> [INFORMATION PROVIDED]:
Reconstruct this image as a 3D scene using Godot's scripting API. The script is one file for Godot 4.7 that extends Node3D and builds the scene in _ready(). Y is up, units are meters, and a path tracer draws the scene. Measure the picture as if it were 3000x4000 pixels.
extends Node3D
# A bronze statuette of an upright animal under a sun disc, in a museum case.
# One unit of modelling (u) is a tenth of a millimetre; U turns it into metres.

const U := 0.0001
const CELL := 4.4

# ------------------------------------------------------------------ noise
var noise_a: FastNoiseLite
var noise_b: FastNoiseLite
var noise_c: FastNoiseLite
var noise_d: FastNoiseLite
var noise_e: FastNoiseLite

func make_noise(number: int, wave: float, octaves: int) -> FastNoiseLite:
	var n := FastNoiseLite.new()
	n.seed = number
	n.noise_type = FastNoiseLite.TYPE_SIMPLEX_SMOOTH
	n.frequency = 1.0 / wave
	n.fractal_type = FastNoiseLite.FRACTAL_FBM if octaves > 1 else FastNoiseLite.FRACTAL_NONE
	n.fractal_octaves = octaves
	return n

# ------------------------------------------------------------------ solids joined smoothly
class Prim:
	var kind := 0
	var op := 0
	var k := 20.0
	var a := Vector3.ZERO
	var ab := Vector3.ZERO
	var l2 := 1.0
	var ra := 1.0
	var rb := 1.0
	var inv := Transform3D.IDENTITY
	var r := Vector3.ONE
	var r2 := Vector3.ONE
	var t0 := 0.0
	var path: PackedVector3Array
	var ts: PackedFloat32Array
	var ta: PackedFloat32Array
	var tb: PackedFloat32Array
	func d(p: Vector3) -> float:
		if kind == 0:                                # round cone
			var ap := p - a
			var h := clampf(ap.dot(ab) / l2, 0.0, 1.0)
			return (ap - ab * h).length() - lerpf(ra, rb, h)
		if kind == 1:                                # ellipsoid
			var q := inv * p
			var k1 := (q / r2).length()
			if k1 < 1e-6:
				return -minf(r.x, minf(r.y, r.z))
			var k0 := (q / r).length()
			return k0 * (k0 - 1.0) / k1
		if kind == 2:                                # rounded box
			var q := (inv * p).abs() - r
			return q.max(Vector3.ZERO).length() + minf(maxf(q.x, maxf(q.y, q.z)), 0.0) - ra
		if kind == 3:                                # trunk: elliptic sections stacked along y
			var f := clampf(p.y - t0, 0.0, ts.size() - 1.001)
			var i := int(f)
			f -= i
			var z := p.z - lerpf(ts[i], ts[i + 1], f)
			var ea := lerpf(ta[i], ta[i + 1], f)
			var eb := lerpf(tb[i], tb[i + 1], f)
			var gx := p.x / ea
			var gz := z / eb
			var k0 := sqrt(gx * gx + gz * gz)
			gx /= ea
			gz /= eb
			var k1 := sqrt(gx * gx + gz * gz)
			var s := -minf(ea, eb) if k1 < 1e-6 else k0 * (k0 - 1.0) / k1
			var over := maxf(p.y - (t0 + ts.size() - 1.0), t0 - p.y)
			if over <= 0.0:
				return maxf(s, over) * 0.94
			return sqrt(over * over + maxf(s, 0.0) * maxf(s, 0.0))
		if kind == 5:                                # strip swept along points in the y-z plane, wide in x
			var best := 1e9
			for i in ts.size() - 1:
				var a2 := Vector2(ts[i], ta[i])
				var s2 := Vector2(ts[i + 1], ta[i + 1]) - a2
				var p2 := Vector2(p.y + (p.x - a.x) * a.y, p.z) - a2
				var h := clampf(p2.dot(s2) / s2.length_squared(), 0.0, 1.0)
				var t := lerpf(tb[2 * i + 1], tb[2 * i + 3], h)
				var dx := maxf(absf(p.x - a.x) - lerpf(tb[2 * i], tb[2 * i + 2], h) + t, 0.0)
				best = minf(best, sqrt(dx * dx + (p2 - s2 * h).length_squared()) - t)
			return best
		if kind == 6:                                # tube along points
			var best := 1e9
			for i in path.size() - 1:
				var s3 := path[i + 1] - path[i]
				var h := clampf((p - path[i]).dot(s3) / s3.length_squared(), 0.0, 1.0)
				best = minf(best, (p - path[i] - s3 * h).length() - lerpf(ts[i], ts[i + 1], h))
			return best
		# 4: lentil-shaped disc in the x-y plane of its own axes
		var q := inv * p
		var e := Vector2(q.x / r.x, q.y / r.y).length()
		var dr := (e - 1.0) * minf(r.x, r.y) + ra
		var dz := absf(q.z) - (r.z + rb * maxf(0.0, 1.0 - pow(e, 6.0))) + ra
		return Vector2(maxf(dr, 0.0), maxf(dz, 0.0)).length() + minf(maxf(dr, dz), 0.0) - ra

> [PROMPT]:
Among the lines of the data above, count those holding "path" and state only the number.

> [FINISHED ANSWER]:
6